自腹批評

テレビ番組制作者が自腹で鑑賞したエンタメ作品を批評

配信サービスのアコギな商法

コロナ禍で思ったような収益が上がらないのは分かるけれどさ、テレビ局や映画会社主導の配信のやり方は限りなく詐欺に近いよね…。


「親バカ青春白書」「リモートで殺される」などの日テレドラマ
Huluでノーカット版を先行配信した後、地上波では放送枠に合わせてカットしたバージョンを放送するという形なら炎上しなかった。
(映画の地上波放送の多くはこの形だし)
というか、Huluを契約していない人には批判する資格がない。

でも、地上波で不完全なものを先に見せて、実はこれは完全版の予告編でしたなんてことをするから、Huluを契約していない人には詐欺商法扱いされるし、Huluを契約している人にも二度手間を取らせるから反発を買うんだよね。それが分かっていない。
何か、テレ朝の日本版「24」もネット記事を見ると、Hulu商法に近いことやるみたいだし、本当、こういうことばかりやると、ドラマ好きは地上波を見なくなるぞ!


「ムーラン」の劇場公開中止&配信決定
ファミリー向け映画の集客は、「ドラえもん」最新作や同じディズニー配給の「2分の1の魔法」を見れば今のご時世では期待値を下回るのは仕方ない。だから、劇場公開をやめて、家庭で楽しめる配信にするという趣旨は間違っていないと思う。
でも、ディズニープラスに入会させ、月額料金を払わせた上で、さらに、この作品を見るための追加料金を払わせるというのは、やっていることはボッタクリのホスト・キャバクラや風俗と同じ。
デリヘルを利用した際に“あなたの払った料金は私と会うためのもの。性的サービスを受けたければ、追加料金を払って”なんて言われたらブチ切れるでしょ!ディズニーのやっていることはそれと一緒なんだよね。

ディズニープラスに入会し、月額料金を払っている人間だったら、誰でも見られるようにする。ネトフリでは当たり前にやっているこのやり方が一番、不満が少ないと思うんだけれどな。まぁ、追加料金を払わないと見られない作品を提供しているのはディズニーだけではなく、アマプラとかでもやっているけれどね。

そして、できれば、ディズニープラスの会員でない人にも単発契約で見られるペイパービュー的な鑑賞方法を提供するべきだったと思う。
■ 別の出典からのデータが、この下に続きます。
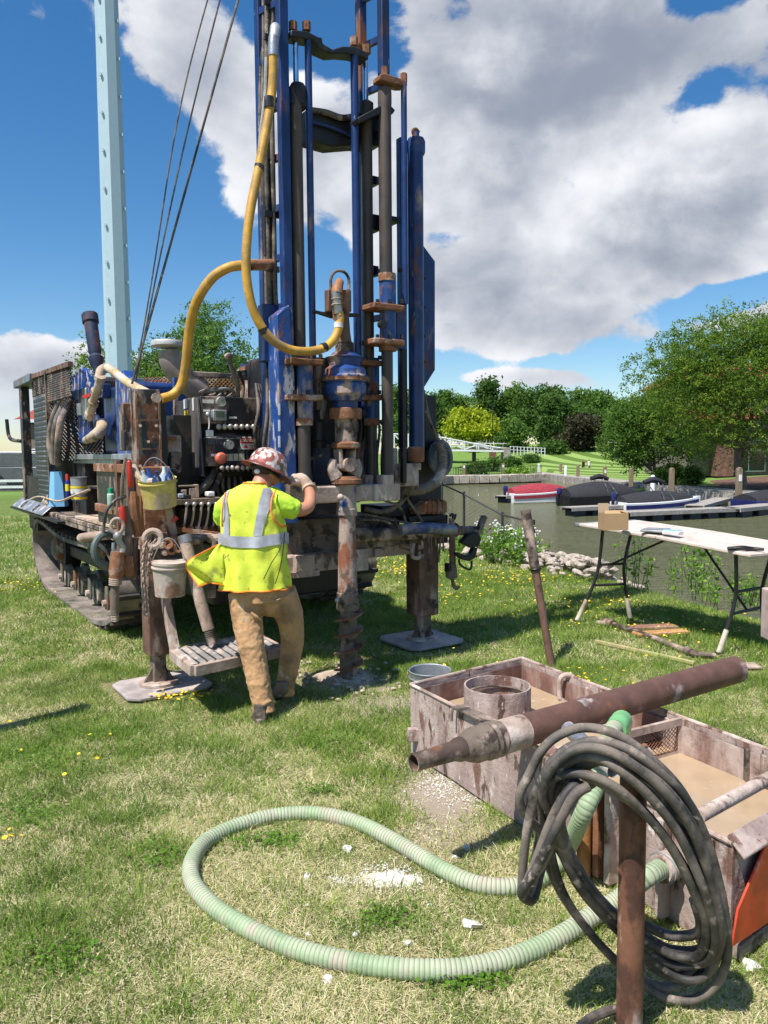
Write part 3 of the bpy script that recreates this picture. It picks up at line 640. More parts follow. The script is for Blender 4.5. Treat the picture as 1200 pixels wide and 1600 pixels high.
def patch(px, py, rx, ry, h, mt, name, label, nseed):
    q = G(px, py); vs = []; n, k = 30, 8
    for i in range(k + 1):
        for j in range(n):
            a = j * 2 * math.pi / n; f = i / k; w_ = 1 + .45 * mnoise.noise(Vector((math.cos(a) * 1.6, math.sin(a) * 1.6, nseed)))
            x = q[0] + math.cos(a) * rx * f * w_; y = q[1] + math.sin(a) * ry * f * w_
            vs.append((x, y, h * (1 - f * f) * (.6 + .9 * abs(mnoise.noise(Vector((x * 14, y * 14, nseed))))) - .006 * f + .002))
    fs = [(i * n + j, i * n + (j + 1) % n, (i + 1) * n + (j + 1) % n, (i + 1) * n + j) for i in range(k) for j in range(n)]
    MB().add(vs, fs).build(name, mt, label=label, cat='cuttings', kind='stuff', angle=60)
m_spoil = mat('damp_drill_cuttings', (.42, .33, .25, 1), .95, 0, [((.52, .45, .37, 1), 9, .52, .1, .95)], (40, .8))
patch(535, 1058, .30, .20, .05, m_spoil, 'drill_cuttings', 'tan muddy cuttings heaped around the auger hole', 1.3)
mb = MB()
for _ in range(110):
    q = G(545 + random.gauss(0, 42), 1062 + random.gauss(0, 14)); mb.sph((q[0], q[1], .012 + .02 * random.random()), (random.uniform(.008, .03), random.uniform(.008, .025), random.uniform(.006, .018)), 6)
mb.build('cuttings_lumps', m_spoil, label='lumps of pale clay around the auger hole', cat='cuttings', kind='stuff', angle=20)
patch(606, 1374, .13, .075, .016, m_chalk, 'chalk_powder', 'patch of white chalk powder inside the hose curve', 4.1)
# ================================================================== FAR BANK
m_conc = mat('weathered_concrete', (.36, .33, .29, 1), .9, 0, [((.24, .21, .18, 1), 2, .55, .12, .9)], (8, .3))
m_plank = mat('grey_dock_plank', (.33, .30, .27, 1), .85, 0, [], (10, .3))
m_post = mat('wooden_post', (.23, .17, .11, 1), .85, 0, [], (10, .4))
m_wp = mat('white_paint', (.78, .79, .80, 1), .5, 0, [], None, fine=.04)
m_float = mat('blue_black_dock_float', (.02, .025, .035, 1), .5, 0, [], None)
m_brick = mat('brown_brick', (.16, .075, .055, 1), .9, 0, [((.24, .14, .1, 1), 2, .55, .1, .9)], (10, .3))
m_roof = mat('red_roof_shingle', (.34, .075, .04, 1), .9, 0, [((.22, .06, .035, 1), 2, .5, .2, .9)], (6, .4))
m_glass = mat('dark_window_glass', (.02, .025, .03, 1), .08, 0, [], None, spec=.8)
m_beige = mat('beige_siding', (.20, .17, .135, 1), .85, 0, [], (10, .1))
m_mulch = mat('brown_mulch', (.10, .05, .035, 1), .95, 0, [((.17, .09, .06, 1), 3, .5, .1, .95)], (6, .8))
m_hull = mat('white_gelcoat', (.80, .80, .80, 1), .25, 0, [], None, fine=.03)
m_maroon = mat('maroon_canvas', (.30, .03, .045, 1), .85, 0, [], (8, .2))
m_canvas = mat('black_canvas', (.022, .022, .026, 1), .8, 0, [], (8, .2))
m_navy = mat('navy_gelcoat', (.02, .025, .12, 1), .25, 0, [], None)
def gz(x, y): return float(ground_z(np.array([x]), np.array([y]))[0])
# stone edging wall along the far basin
m_st = mat('pale_edge_stone', (.50, .44, .36, 1), .9, 0, [((.30, .25, .2, 1), 1.5, .55, .1, .9)], (5, .5))
edge = [np.array(p_) for p_ in ((4.6, 82.0), (7.2, 86.8), (13, 88.3), (19.3, 91.3))]
t = thing('stone_seawall', 'low pale stone edging wall along the far bank', 'wall', (10, 89, WZ))
for a, b in zip(edge, edge[1:]):
    n_ = int(np.linalg.norm(b - a) / 1.15)
    for i in range(n_):
        p0 = a + (b - a) * i / n_; p1 = a + (b - a) * (i + .96) / n_
        MB().bar((*p0, -1.32), (*p1, -1.32), 1.7, .9 + random.uniform(-.05, .05)).build('stone_block', m_st, t, bevel=.05)
# promenade on the right bank
prom = [(21.2, 112), (21.6, 92), (22.3, 74), (23.4, 60), (25.4, 49.5), (29.5, 41), (36, 30)]
mb = MB(); L_ = []; R_ = []
for i, p_ in enumerate(prom):
    a = np.array(prom[max(0, i - 1)]); b = np.array(prom[min(len(prom) - 1, i + 1)]); d_ = (b - a) / np.linalg.norm(b - a); n_ = np.array([-d_[1], d_[0]])
    L_.append(np.array(p_) - n_ * 0.6); R_.append(np.array(p_) + n_ * 1.9)
rs_ = [[(*l, -2.3), (*l, -1.16), (*r, -1.16), (*r, -2.3)] for l, r in zip(L_, R_)]
MB().rings([np.array(q, float) for q in rs_]).build('promenade', m_conc, kind='structure', angle=20)
# pilings under the promenade edge
for i in range(26):
    t_ = i / 25 * (len(L_) - 2.2); k = int(t_); q = L_[k] * (1 - t_ + k) + L_[k + 1] * (t_ - k)
    MB().cyl((*(q - .1), -2.6), (*(q - .1), -1.28), .2, n=8).build('dock_piling', m_conc, label='round pale piling under the promenade edge', cat='piling', group='pilings under the promenade')
# wooden bollard posts and white posts along it
for i, (px, py, h, Y) in enumerate([(876, 740, 1.0, 100), (903, 745, 1.0, 88), (945, 750, 1.05, 76), (986, 757, 1.1, 64), (1049, 770, 1.25, 54), (1154, 778, 1.35, 47.5)]):
    x = P(px, py, Y)[0]; tt_ = thing('wooden_post', ['wooden post farthest along the promenade', 'second farthest wooden post on the promenade', 'wooden post behind the black covered boat canopy', 'wooden post between two lawn patches behind the boats', 'wooden post at the edge of the mulch bed', 'large wooden post with small white number plate at right'][i], 'post', (x, Y, -1.18), 'wooden posts along the promenade')
    z0 = -1.3; MB().bb((x - .16, Y - .16, z0), (x + .16, Y + .16, z0 + h * 1.35)).build('shaft', m_post, tt_, bevel=.03)
    MB().lathe((x, Y, z0 + h * 1.35), (0, 0, 1), [(0, .2), (.06, .2), (.12, .05)], 4).build('cap', m_post, tt_)
    if i in (2, 5): MB().bb((x - .09, Y - .185, z0 + h * .8), (x + .09, Y - .162, z0 + h * 1.1)).build('number_plate', m_wp, tt_)
for i, (px, py, Y) in enumerate([(884, 746, 92), (1020, 766, 53), (842, 735, 108)]):
    x = P(px, py, Y)[0]; MB().lathe((x, Y, -1.2), (0, 0, 1), [(0, .17), (1.05, .17), (1.2, .12), (1.25, .02)], 10).build('white_service_post', m_wp, label=['slim white service post near the two walkers', 'white service post right of the black boats', 'small white service post near the wooden lantern post'][i], cat='post')
# iron fence on the seawall
t = thing('iron_fence', 'black iron picket fence on the far seawall', 'fence', (12, 90, -1))
a, b = np.array([6.9, 88.9]), np.array([19.2, 93.5]); L = np.linalg.norm(b - a)
for zz in (-.85, .0): MB().bar((*a, zz), (*b, zz), .05).build('rail', m_black, t)
for i in range(60):
    q = a + (b - a) * i / 59; MB().bb((q[0] - .02, q[1] - .02, -1.05), (q[0] + .02, q[1] + .02, .05)).build('picket', m_black, t)
for px, Y in ((786, 91.5), (725, 89.5)):
    x = P(px, 735, Y)[0]; tt_ = thing('lantern_post', 'short wooden lantern post %s the iron fence' % ('in front of' if px > 750 else 'at the left part of'), 'post', (x, Y, -1))
    MB().bb((x - .17, Y - .17, -1.1), (x + .17, Y + .17, .35)).build('shaft', m_post, tt_, bevel=.02); MB().bb((x - .1, Y - .19, -.1), (x + .1, Y - .175, .2)).build('plate', m_wp, tt_)
# iron fence climbing the hill
t = thing('hill_fence', 'dark fence climbing the grassy hill beside shrubs', 'fence', (10, 105, 0))
for i in range(26):
    f = i / 25; x = 8.2 + 10 * f; y = 90 + 30 * f; z = gz(x, y); MB().bb((x - .03, y - .03, z), (x + .03, y + .03, z + 1.1)).build('picket', m_black, t)
MB().tube([(8.2 + 10 * f, 90 + 30 * f, gz(8.2 + 10 * f, 90 + 30 * f) + 1.05) for f in np.linspace(0, 1, 12)], .04, 5, 1).build('rail', m_black, t)
for i, (px, Y, h) in enumerate([(745, 96, 1.4), (770, 104, 1.5), (800, 112, 1.4), (832, 118, 1.1), (810, 91.5, 1.0)]):
    x = P(px, 720, Y)[0]; tree('low_bush', ['shrub at the foot of the hill fence', 'shrub halfway along the hill fence', 'shrub high on the hill fence', 'shrub at the top end of the hill fence', 'bright green reeds at the corner of the seawall'][i], 'shrubs by the far fences', (x, Y, gz(x, Y)), h, 1.6, .02, m_lb if i == 4 else m_ld, 200, .16, 70 + i, per=10)
# white truss bridge
t = thing('footbridge', 'white arched steel truss footbridge over the inlet', 'bridge', (8, 118, .6))
Y0 = 118
def bp(px, py, dy=0): p_ = P(px, py, Y0); return np.array([p_[0], Y0 + dy, p_[2]])
top = [(560, 681), (600, 678), (640, 679), (680, 682), (720, 689), (752, 695), (782, 700)]
for dy in (0, 2.4):
    MB().tube([bp(x, y, dy) for x, y in top], .10, 6, 3).build('top_chord', m_wp, t)
    MB().bar(bp(560, 702, dy), bp(796, 705, dy), .16, .26).build('bottom_chord', m_wp, t)
    xs = list(range(572, 784, 22))
    for i, x in enumerate(xs):
        yt = np.interp(x, *zip(*top)); MB().bar(bp(x, 702.5, dy), bp(x, yt, dy), .12).build('truss_post', m_wp, t)
        if i < len(xs) - 1:
            yn = np.interp(x + 22, *zip(*top)); MB().bar(bp(x, 702.5, dy) if i % 2 else bp(x, yt, dy), bp(x + 22, yn, dy) if i % 2 else bp(x + 22, 702.5, dy), .09).build('diagonal', m_wp, t)
    for yy in (690, 696): MB().bar(bp(640, yy, dy), bp(792, yy + 3, dy), .05).build('hand_rail', m_wp, t)
d0 = bp(560, 703); d1 = bp(796, 706); MB().bb((d0[0], Y0, d0[2] - .1), (d1[0], Y0 + 2.4, d0[2] + .02)).build('deck', m_conc, t)
for px in (700, 742): q = bp(px, 715); MB().bb((q[0] - .25, Y0 + .6, gz(q[0], Y0) - .5), (q[0] + .25, Y0 + 1.8, d0[2] - .1)).build('pier', m_dark, t)
q = bp(792, 700); MB().bb((q[0] - .5, Y0 - .3, gz(q[0], Y0) - .4), (q[0] + .5, Y0 + 2.7, q[2] + .1)).build('end_pillar', m_conc, t)
t = thing('park_railing', 'white railing continuing right from the bridge end', 'railing', (20, 119, 1))
for i in range(11):
    q = bp(798 + i * 5.4, 700 + i * .2); MB().bb((q[0] - .05, Y0 + .3, q[2] - 1.1), (q[0] + .05, Y0 + .4, q[2] + .25)).build('rail_post', m_wp, t)
for dz in (.25, -.25): a_ = bp(797, 700); b_ = bp(853, 703); MB().bar(a_ + (0, .35, dz), b_ + (0, .35, dz), .07).build('rail', m_wp, t)
q = bp(778, 690); tt_ = thing('lamp_post', 'thin dark lamp post behind the bridge end', 'lamp post', (q[0], 124, 0)); MB().cyl((q[0], 124, -1), (q[0], 124, 9.5), .09, .06, 8).build('pole', m_black, tt_); MB().bb((q[0] - .5, 123.6, -.2 + 1), (q[0] + .6, 124.3, 2.2)).build('cabinet', m_brick, tt_)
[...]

最近、音楽ライブの配信の多くが採用しているようなやり方でできるはずなんだよね。

ディズニープラスに入っている人は月額料金のみで。入っていない人にはちょっと高めの料金になるかもしれないが、ペイパービュー的な配信でというやり方をすれば、ここまで炎上しなかったんだと思うな。

それから、プロモーションに協力した劇場への配慮として、今年、邦画の「劇場」がやったみたいに限定公開という形で一部劇場で上映するという形を取った方が良かったとは思うな。

ちなみに、ネトウヨとかパヨクとかの思想にかぶれてしまった連中は“同じディズニー作品の2分の1の魔法は劇場公開できたのに、ムーランが配信になったのは主演女優が中国の香港政策を支持しているからだ”みたいなことを言っているけれど、関係ないから、それ。
単に、「2分の1の魔法」は米国ではコロナが悪化する前にギリギリ公開された作品なので、米国本社からすれば日本で劇場公開しようが、配信オンリーにしようが、どうでもいいんだよね。
でも、「ムーラン」は米国では何度も公開延期されたうえに配信で提供することが決まった作品だから、米国で劇場未公開の作品を日本だけのためにどうこうするわけにもいかないんだよね。
中国のようなディズニープラスが展開されていない国なら劇場公開できるけれど、日本は海外より大幅に質が落ちるシステムとはいえ、ディズニープラスが展開されているから、米国で未公開のものを日本で劇場公開するわけにはいかないってだけだし。

話はそれたが、こういうボッタクリ商法は配信サービスのイメージを悪くするだけだと思うな。